Nigeria’s federal government says it is working to rehabilitate industrial clusters.  Okechukwu Enalamah, former minister of Industry, Trade and Investment, said in 2017 that the Small and Medium Enterprises Development Agency of Nigeria (SMEDAN) was in the process of resuscitating 23 industrial clusters in the country. The minister is no longer in power and this promised has not been fulfilled.

But solutions are not far-fetched. Mansur Ahmed, president of MAN, said the government needs to provide surviving industrial clusters with utilities that will enable them to cut costs.

“Areas like Kano have Sharada, which is an industrial cluster, but everybody provides energy, water, warehousing and other things themselves. So, you can’t call that a cluster,” he said.

“Government can partner with the private sector to provide power, water and other utilities in the clusters. If you go to Ethiopia, you will see the way clusters are developed. Government does it alone or partners with the private sector. If you set up a common power facility, you can save half of the energy cost,” he further said.

“You can set up a water facility so that people can use it in common, rather than allow them to sink boreholes individually or provide water themselves. This is what makes industrial clusters efficient. If these things are not available, the clusters will not be efficient, and you can’t call them industrial clusters,” he said.

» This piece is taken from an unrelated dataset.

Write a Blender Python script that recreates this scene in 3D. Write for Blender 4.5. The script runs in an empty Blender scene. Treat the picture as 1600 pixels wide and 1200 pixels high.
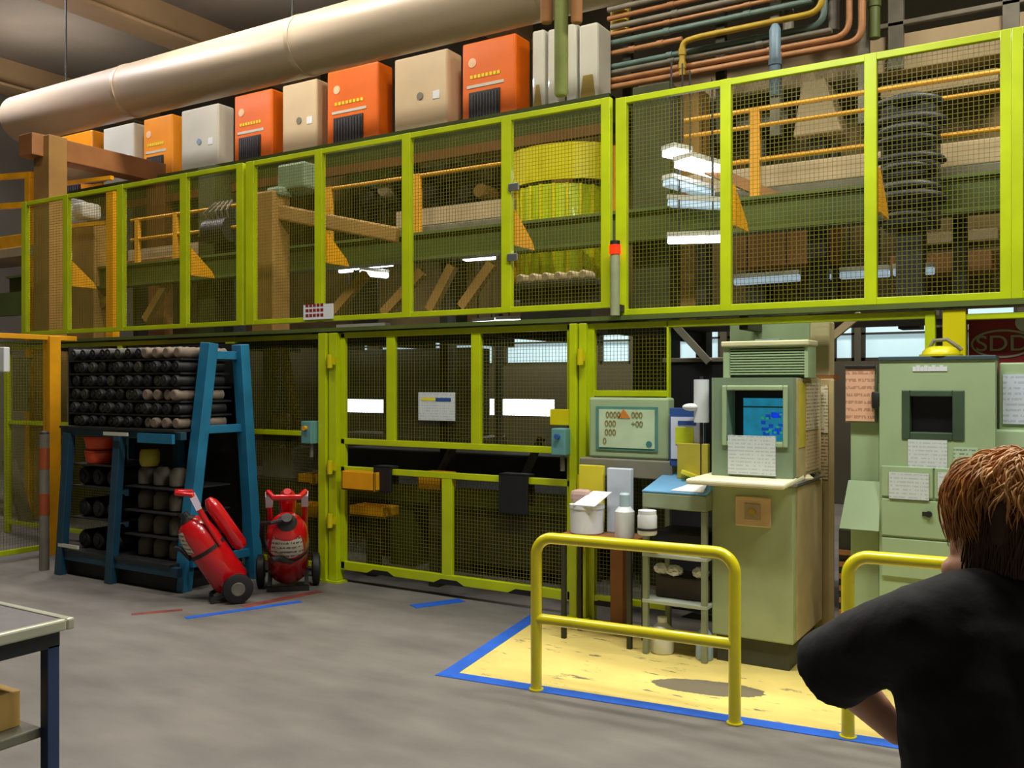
import bpy, bmesh, math, random
from mathutils import Vector, Matrix, Euler

C = bpy.context.scene.collection
PI = math.pi
random.seed(7)

# ---------------------------------------------------------------- camera
TH = math.radians(31.7)          # the aisle is seen at this angle
FPX = 1450.0                     # focal length for a 1600 px wide frame
CH = 1.75                        # height of the camera
cs, sn = math.cos(TH), math.sin(TH)
cam_d = bpy.data.cameras.new('camera')
cam_d.sensor_width = 36.0
cam_d.lens = 36.0 * FPX / 1600.0
cam_d.clip_start, cam_d.clip_end = 0.05, 120
cam = bpy.data.objects.new('camera', cam_d)
cam.location = (0, 0, CH)
cam.rotation_euler = (PI / 2, 0, TH)
C.objects.link(cam)
bpy.context.scene.camera = cam

# ---------------------------------------------------------------- world, light, exposure
w = bpy.data.worlds.new('world')
bpy.context.scene.world = w
w.use_nodes = True
bgn = w.node_tree.nodes['Background']
bgn.inputs['Color'].default_value = (0.62, 0.78, 1.0, 1)
bgn.inputs['Strength'].default_value = 1.0
vs = bpy.context.scene.view_settings
vs.view_transform = 'Standard'
vs.look = 'None'
vs.gamma = 1.0
vs.use_curve_mapping = False
vs.exposure = 0.0
bpy.context.scene.cycles.use_denoising = True


def area(name, loc, sx, sy, watts, col, rot=(0, 0, 0)):
    d = bpy.data.lights.new(name, 'AREA')
    d.shape = 'RECTANGLE'
    d.size, d.size_y = sx, sy
    d.energy = watts
    d.color = col
    o = bpy.data.objects.new(name, d)
    o.location = loc
    o.rotation_euler = rot
    C.objects.link(o)
    return o


WARM = (1.0, 0.87, 0.68)
NEUT = (1.0, 0.95, 0.86)
# rows of hall lamps under the roof: over the aisle and over the machine
for lx, e in ((-10.0, 60), (-5.5, 150), (-1.5, 185), (2.0, 130)):
    area('aisle_lamp', (lx, 3.2, 7.5), 1.6, 0.5, e, NEUT)
for lx, e in ((-13.5, 330), (-8.5, 330), (-3.7, 330), (0.5, 290)):
    area('machine_lamp', (lx, 6.9, 7.7), 1.6, 0.5, e, (0.95, 0.92, 1.0) if lx < -13 else (1.0, 0.93, 0.8))
for lx in (-16.0, -10.8, -5.8, 1.0):                       # added upward fill that brightens the roof, no fittings there
    area('roof_fill', (lx, 9.5, 6.5), 1.6, 0.5, 52, NEUT, (PI, 0, 0))
area('station_fill', (-1.7, 4.6, 4.6), 1.2, 0.25, 55, (0.94, 1.0, 0.92))
area('rear_fill', (-7.0, 11.9, 4.6), 1.6, 0.4, 150, NEUT)  # added fill for the dark space behind the gate, no fitting
area('rear_fill', (-2.0, 11.9, 4.6), 1.6, 0.4, 110, NEUT)  # second added fill behind the gate
area('station_fill', (0.7, 4.4, 4.6), 1.2, 0.25, 45, (0.94, 1.0, 0.92))  # added fill from the right for the console side and red sign

# ---------------------------------------------------------------- coordinates


def XP(px, Y):
    k = (px - 800.0) / FPX
    return Y * (k * cs - sn) / (cs + k * sn)


def DP(px, Y):
    return Y / (cs + (px - 800.0) / FPX * sn)


def ZP(px, py, Y):
    return CH + (600.0 - py) / FPX * DP(px, Y)


def W(px, py, Y):
    return Vector((XP(px, Y), Y, ZP(px, py, Y)))


def G(px, py, z=0.0):
    d = (CH - z) * FPX / (py - 600.0)
    l = (px - 800.0) / FPX * d
    return Vector((l * cs - d * sn, l * sn + d * cs, z))


# ---------------------------------------------------------------- materials
def s2l(c):
    c = c / 255.0
    return c / 12.92 if c <= 0.04045 else ((c + 0.055) / 1.055) ** 2.4


def lin(rgb):
    return tuple(s2l(c) for c in rgb) + (1.0,)


def M(name, rgb, rough=0.55, metal=0.0, var=0.14, scale=5.0, bump=0.0, coat=0.0, emit=0.0, erough=None):
    m = bpy.data.materials.new(name)
    m.use_nodes = True
    nt = m.node_tree
    p = nt.nodes['Principled BSDF']
    tc = nt.nodes.new('ShaderNodeTexCoord')
    n = nt.nodes.new('ShaderNodeTexNoise')
    n.inputs['Scale'].default_value = scale
    n.inputs['Detail'].default_value = 5
    nt.links.new(tc.outputs['Object'], n.inputs['Vector'])
    r = nt.nodes.new('ShaderNodeValToRGB')
    c = lin(rgb)
    r.color_ramp.elements[0].position = 0.3
    r.color_ramp.elements[1].position = 0.7
    r.color_ramp.elements[0].color = tuple(max(0, x * (1 - var)) for x in c[:3]) + (1,)
    r.color_ramp.elements[1].color = tuple(min(1, x * (1 + var)) for x in c[:3]) + (1,)
    nt.links.new(n.outputs['Fac'], r.inputs['Fac'])
    nt.links.new(r.outputs['Color'], p.inputs['Base Color'])
    p.inputs['Roughness'].default_value = rough
    p.inputs['Metallic'].default_value = metal
    p.inputs['Coat Weight'].default_value = coat
    if bump:
        b = nt.nodes.new('ShaderNodeBump')
        b.inputs['Strength'].default_value = bump
        b.inputs['Distance'].default_value = 0.02
        nt.links.new(n.outputs['Fac'], b.inputs['Height'])
        nt.links.new(b.outputs['Normal'], p.inputs['Normal'])
    if emit:
        nt.links.new(r.outputs['Color'], p.inputs['Emission Color'])
        p.inputs['Emission Strength'].default_value = emit
    return m


lime = M('lime yellow enamel', (184, 200, 6), 0.4, coat=0.2, var=0.12, scale=3)
limewire = M('lime yellow wire', (118, 114, 16), 0.5, var=0.1)
yel = M('yellow enamel', (208, 196, 8), 0.35, coat=0.3, var=0.1, scale=4)
railyel = M('barrier yellow enamel', (214, 202, 18), 0.28, coat=0.5, var=0.07, scale=9)
orangey = M('amber yellow enamel', (228, 160, 12), 0.45, var=0.1)
amberrail = M('amber rail enamel', (222, 158, 40), 0.45, var=0.1)
mgreen = M('dark machine green', (84, 98, 40), 0.55, var=0.2, scale=2)
mgreen2 = M('olive machine green', (62, 68, 30), 0.6, var=0.25, scale=3)
dkolive = M('oily olive steel', (46, 45, 30), 0.6, var=0.3, scale=3)
tan = M('tan column paint', (158, 120, 62), 0.55, var=0.15, scale=3)
brown = M('brown girder paint', (150, 100, 56), 0.55, var=0.15, scale=3)
brownpanel = M('brown cladding', (112, 92, 54), 0.7, var=0.35, scale=1.5)
cream = M('cream enamel', (205, 184, 148), 0.4, var=0.06, scale=2, coat=0.2)
greywhite = M('pale grey enamel', (200, 200, 186), 0.4, var=0.06, scale=2, coat=0.2)
orange = M('orange enamel', (226, 106, 12), 0.4, var=0.08, scale=2, coat=0.2)
amberbox = M('amber orange enamel', (240, 150, 30), 0.4, var=0.08, scale=2, coat=0.2)
beige = M('beige beam paint', (172, 152, 118), 0.55, var=0.12, scale=2)
grille = M('grey grille mesh', (70, 68, 74), 0.6, var=0.3, scale=40)
white = M('white paper', (226, 228, 232), 0.7, var=0.03)
whitepl = M('white plastic', (222, 226, 230), 0.4, var=0.04)
blackm = M('black rubber', (17, 17, 18), 0.6, var=0.3, scale=12)
darkm = M('dark grey iron', (34, 35, 34), 0.5, var=0.35, scale=9)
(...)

Nigeria ranks 131 in 2020 World Bank Doing Business Index—a 15 step improvement from the 2019 position. But manufacturers believe nothing has changed as they still provide alternative energy to power their factories owing to the failure of the public energy system, and face crippling infrastructure crisis.

Ike Ibeabuchi, managing director of MD Services Limited, a manufacturing and services outfit, proposed industrial incentives and deliberate policies to improve industries.

“Cut the number of taxes manufacturers pay,” he recommended.

“Provide single-digit funds for manufacturers to pursue backward integration initiatives. Patronise locally-produced goods. If you do that, investors will know you are serious,” he said.